Cette conflictualité devenue norme, catalysée et non provoquée par les réseaux sociaux, s’avère destructrice de toute forme de débat puisque l’adversaire doit systématiquement être annihilé, du moins dans l’idée qu’il prétend représenter. Le débat ainsi vécu comme une perte de temps, l’exclusivisme prend le relais et les «croyances» occupent seules le terrain. Le dogmatisme des uns s’impose, guère compensé par le relativisme des autres, les deux, comme le montre Vuille, étant les faces d’une même médaille. Nier toute vérité n’en crée pas une nouvelle, comme l’avait déjà suggéré Karl Popper…

Si l’on admet dès lors que notre société pâtit d’une polarisation croissante, existe-t-il des moyens susceptibles au moins d’en atténuer les conséquences les plus dissolvantes? Est-ce possible de sortir de cet état de guerre de tous contre tous que n’aurait pas désavoué Hobbes? Certains aperçoivent sans doute une solution dans le recours à l’Etat, dont l’extension peut être interprétée comme la réponse à une société en train de se déliter et qu’il faudrait «recoudre», quitte à écorner la liberté. Incontestable dans son rôle d’arbitre, l’Etat peut-il être le seul rédempteur du débat démocratique? Son renforcement semble plutôt aiguillonner l’actuelle fascination pour des formes autoritaires de gouvernement.

Comment dès lors réactiver le dialogue démocratique, surtout dans les démocraties parlementaires où la fatigue démocratique éveille des fantasmes de changement? La démocratie, in fine, doit déboucher sur des compromis et dépend du pragmatisme dont voudront bien faire preuve les acteurs politiques. La Suisse cultive le dialogue mais n’est pas à l’abri de tout péril car, en ayant fait du pragmatisme un aboutissement de l’acte politique, elle peut aussi trébucher lorsqu’il est érigé en fin en soi. Le goût du concret ne doit pas empêcher la réflexion. C’est là que l’on retrouve Vuille avec sa proposition d’un renouveau du débat d’idées. Idée pas originale en soi, sauf qu’il en rappelle la condition essentielle…

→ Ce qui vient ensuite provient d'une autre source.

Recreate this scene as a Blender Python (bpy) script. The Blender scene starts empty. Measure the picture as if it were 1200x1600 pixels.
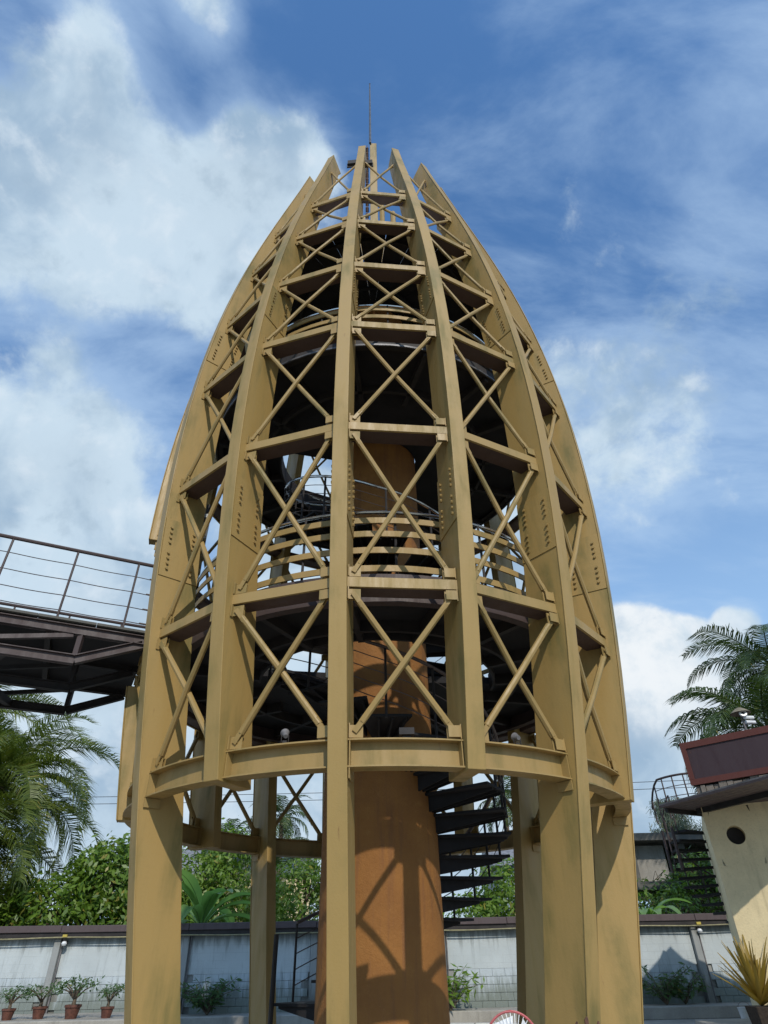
import bpy, math, random
import numpy as np
from mathutils import Vector, Matrix, Euler
random.seed(7); RS = np.random.RandomState(11)
SC = bpy.context.scene; COL = SC.collection
R = math.radians; PI = math.pi

# ------------------------------------------------------------------ camera
cam = bpy.data.cameras.new('camera'); co = bpy.data.objects.new('camera', cam); COL.objects.link(co)
cam.sensor_fit = 'VERTICAL'; cam.sensor_height = 36; cam.sensor_width = 27
cam.lens = 36*950/1600; cam.clip_start = 0.05; cam.clip_end = 3000
co.location = (0, 0, 1.6)
co.rotation_euler = (Matrix.Rotation(R(-1.016), 3, 'Z') @ Matrix.Rotation(R(90+36.206), 3, 'X') @ Matrix.Rotation(R(-1.184), 3, 'Z')).to_euler()
SC.camera = co
SC.view_settings.view_transform = 'Standard'; SC.view_settings.look = 'None'
SC.view_settings.exposure = 0.0; SC.view_settings.gamma = 1
SC.view_settings.use_curve_mapping = False

# ------------------------------------------------------------------ sun + sky
SUN_EL, SUN_AZ = 38.5, -12.0          # azimuth to the left of straight behind the camera (negative: right)
sd = Vector((-math.sin(R(SUN_AZ))*math.cos(R(SUN_EL)), -math.cos(R(SUN_AZ))*math.cos(R(SUN_EL)), math.sin(R(SUN_EL))))
sl = bpy.data.lights.new('sun', 'SUN'); sl.energy = 2.9; sl.angle = R(0.6); sl.color = (1, .93, .82)
so = bpy.data.objects.new('sun', sl); COL.objects.link(so); so.rotation_euler = sd.to_track_quat('Z', 'Y').to_euler()

def cam_dir(X, Y):
    """direction on the sky of a cloud seen in the photograph (sky only)"""
    f, p, yaw, roll = 950, R(36.206), R(-1.016), R(-1.184)
    u, v = X-600, Y-800; c, s = math.cos(-roll), math.sin(-roll); u, v = c*u-s*v, s*u+c*v
    d = Vector((u/f, math.cos(p)+(v/f)*math.sin(p), math.sin(p)-(v/f)*math.cos(p)))
    c, s = math.cos(yaw), math.sin(yaw)
    return Vector((c*d.x-s*d.y, s*d.x+c*d.y, d.z)).normalized()

W = bpy.data.worlds.new('World'); SC.world = W; W.use_nodes = True
nt = W.node_tree; nt.nodes.clear()
def N(t, typ, **kw):
    n = t.nodes.new(typ)
    for k, v in kw.items():
        if hasattr(n, k): setattr(n, k, v)
    return n
def math_node(t, op, a, b=None, clamp=False):
    n = t.nodes.new('ShaderNodeMath'); n.operation = op; n.use_clamp = clamp
    for i, x in enumerate((a, b)):
        if x is None: continue
        if isinstance(x, (int, float)): n.inputs[i].default_value = x
        else: t.links.new(x, n.inputs[i])
    return n.outputs[0]
def mrange(t, x, a, b, c=0.0, d=1.0, smooth=True):
    n = t.nodes.new('ShaderNodeMapRange'); n.interpolation_type = 'SMOOTHSTEP' if smooth else 'LINEAR'; n.clamp = True
    t.links.new(x, n.inputs['Value'])
    n.inputs['From Min'].default_value = a; n.inputs['From Max'].default_value = b
    n.inputs['To Min'].default_value = c; n.inputs['To Max'].default_value = d
    return n.outputs[0]
def noise(t, vec, scale, detail=4, rough=.5, dist=0.0):
    n = t.nodes.new('ShaderNodeTexNoise'); n.inputs['Scale'].default_value = scale
    n.inputs['Detail'].default_value = detail; n.inputs['Roughness'].default_value = rough
    n.inputs['Distortion'].default_value = dist
    if vec is not None: t.links.new(vec, n.inputs['Vector'])
    return n.outputs['Fac']
def mixc(t, fac, a, b):
    n = t.nodes.new('ShaderNodeMix'); n.data_type = 'RGBA'
    if isinstance(fac, (int, float)): n.inputs[0].default_value = fac
    else: t.links.new(fac, n.inputs[0])
    for i, x in ((6, a), (7, b)):
        if isinstance(x, tuple): n.inputs[i].default_value = (*x, 1) if len(x) == 3 else x
        else: t.links.new(x, n.inputs[i])
    return n.outputs[2]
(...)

Un débat n’a de sens que si l’on accepte de prendre au sérieux son contradicteur, tout en se souvenant, geste guère évident aujourd’hui, qu’écouter attentivement ne signifie pas adhérer. Une telle approche permettrait aussi aux partisans de la démocratie de s’interroger sur leurs propres erreurs face à des évolutions dont ils n’auraient pas saisi les conséquences potentiellement les plus dangereuses. Les libéraux aiment se remettre en question parce qu’ils savent la société perfectible, même si pour pouvoir tirer des leçons il faut une bonne connaissance des questions théoriques. C’est plus compliqué pour les conservateurs et la gauche, enserrés dans des visions du monde plus figées. Mais ce manque de questionnements ouvre la voie à cette polarisation croissante dont les ennemis de la démocratie font leur miel.